A travers cette opération, 200 braceros haïtiens auraient été transmis, aux bons soins du Consulat, à une usine sucrière dominicaine établie à San Pedro de Macoris. Ces braceros faisaient partie d’un groupe de 400 personnes conduites clandestinement à la frontière par des boukonn (passeurs) et arrivées à Polo, Barahona au cours du mois d’avril 2006. Toujours selon la Presse dominicaine, une somme d’argent aurait été versée à la fois à la Direction de la Migration dominicaine et au Consulat haïtien de Barahona, pour le transfert de ces braceros.

Le GARR reste perplexe devant cet état de choses qui, semble-t-il, est en passe d’être réédité avec un autre groupe de personnes, et souhaiterait obtenir clarification sur les points suivants :

-  Est-ce que le Consulat de Barahona a agi sur instructions expresses du Ministère des Affaires Etrangères ou de sa propre initiative ? Si oui, quel est le cadre juridique de cette décision ? Existe-t-il un accord de dernière heure entre les Etats haïtien et dominicain ? A quelle date ?

-  Quel est l’avenir du projet de loi contre la traite et le trafic de personnes initié par le Ministère des Affaires Etrangères, en 2005 ? Si les passeurs, désormais, après la traversée clandestine de la frontière, sont assurés de trouver un Consulat haïtien pour placer des braceros, n’a-t-on pas lieu de craindre, à travers ce procédé, un retour aux pratiques d’embauche d’antan ?

En attendant que le Ministère des Affaires Etrangères, placé sous votre direction, veuille bien offrir des explications au peuple haïtien, le GARR entend rappeler sa position sur le dossier d’embauche de main-d’œuvre vers la République Dominicaine, une position qui est le fruit de multiples rencontres binationales de solidarité réalisées sur l’île.

Tout d’abord, il est indéniable que la main d’œuvre haïtienne est sans cesse recherchée à la fois par le secteur privé et le secteur public dominicains.
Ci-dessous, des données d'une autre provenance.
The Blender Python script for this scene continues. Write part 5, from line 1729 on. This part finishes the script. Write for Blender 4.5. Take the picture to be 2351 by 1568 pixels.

D’autre part, l’Haïtien, l’Haïtienne est, constamment, en quête d’emploi, vu le taux de chômage prévalant en Haïti. Il y a donc une offre et une demande à satisfaire. Toutefois, il est inacceptable, du point de vue des droits humains et de la bonne convivialité sur l’île, que les 2 Etats reviennent aux pratiques d’embauche d’antan qui entretiennent le mépris du travailleur haïtien et favorisent l’exploitation à outrance.

Le GARR estime que les décideurs haïtiens et dominicains devraient, avec l’apport soutenu de la société civile, à toutes les étapes, élaborer des mécanismes, voire un accord-cadre où chaque travailleur, travailleuse, potentiel-le, sera en mesure de négocier un contrat de travail individuel en toute liberté et dans la garantie de tous les droits internationalement reconnus.

Il n’appartient guère à l’Etat haïtien de grouper ses ressortissants comme un vaste troupeau et les proposer à un quelconque entrepreneur à l’affût d’une main-d’œuvre docile. Les offres de travail doivent être rendues publiques et des bureaux d’emploi dominicains pourraient être établis en Haïti et/ou le long de la frontière où les intéressés-es pourraient s’y rendre à leur gré.

La Constitution haïtienne de 1987 a consacré le droit à l’information du peuple haïtien. Dans l’attente d’explications précises sur cette opération d’embauche de 200 braceros haïtiens par le Consulat de Barahona, le GARR vous prie d’agréer, Monsieur le Ministre, l’assurance de sa haute considération.